Friday, March 7, 2014

Washington consolidates control over global jihad

The Muslim Brotherhood is officially on the shit list.

We know that because Saudi Arabia has officially declared them a terrorist group. These notions don't spontaneously pop into King Abdullah's head out of nowhere.

The Brotherhood has in fact been nothing like a terror group. What the Saudi move means is that there is a bit of rebranding going on in the world 'o jihad. The al-Nusra Front and al-Qaeda have also been placed on Riyadh's Washington dictated verboten list.

This move is part and parcel of the news two days ago that most of the GCC were recalling their ambassadors from Qatar. Qatar has become the rogue state sponsoring not only the Brotherhood, but various other free-lance conglomerations of jihadis who operate outside of official US-Saudi oversight.

There was a time when Saudi money flowed freely to the many iterations of jihad terror around the Middle East and beyond. Saudi Arabia was the primariy financier of al-Qaeda for years. Bin Laden himself was financed out of Saudi Arabia.

Those days are now officially over. What brought about this U-turn?

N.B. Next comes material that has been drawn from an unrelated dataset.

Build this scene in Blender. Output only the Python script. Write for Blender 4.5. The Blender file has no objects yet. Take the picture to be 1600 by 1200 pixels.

The free-for-all in Syria. When Assad failed to follow the Washington script for regime change, random jihadi groups were given a green light to join the fray. Those myriad free-booters have proved to be well beyond the control of their financial backers, and as a result international jihad has a PR problem and their backers are pissed off.

Hence the current crack-down and consolidation.

Does the fact that Saudi Arabia has condemned al-Nusra and al-Qaeda mean we have won the war on terror?

Not at all. It means that terror groups have to buck up and do the bidding of their financial backers. No more of this random free-lance stuff where kids from Minneapolis and Winnipeg morph into "al Qaeda leaders" within six months of leaving Minneapolis and Winnipeg.

Where does that leave the Brotherhood?

The MB has been stomped on, persecuted, prosecuted, and driven underground for years. Its rise to legitimacy in Egypt and Turkey was never more than tenuous, as Morsi has found out and Erdogan will soon. It will continue as an underground organization.

Does this mean the end of al Qaeda and radical Islam? Hell no! This isn't about ending radical Islamist terror; it's about getting it under control.

Wahhabi zealots who once worked under the al-Qaeda or al-Nusra banners are simply being rebranded. Those who don't play ball and accept the US-Saudi directorship can count on a) being left out of the money & materiels supply chain, and b) finding themselves running zig-zag patterns in the desert as they try to avoid the drones with their names programmed into the guidance systems.

Once firmly under control, the jihadi hordes will be reliable allies. We'll finally be able to give them the kind of support we've been giving them all along, but now we'll be able to do it in the open.

They are an invaluable resource in the tool kit of Empire.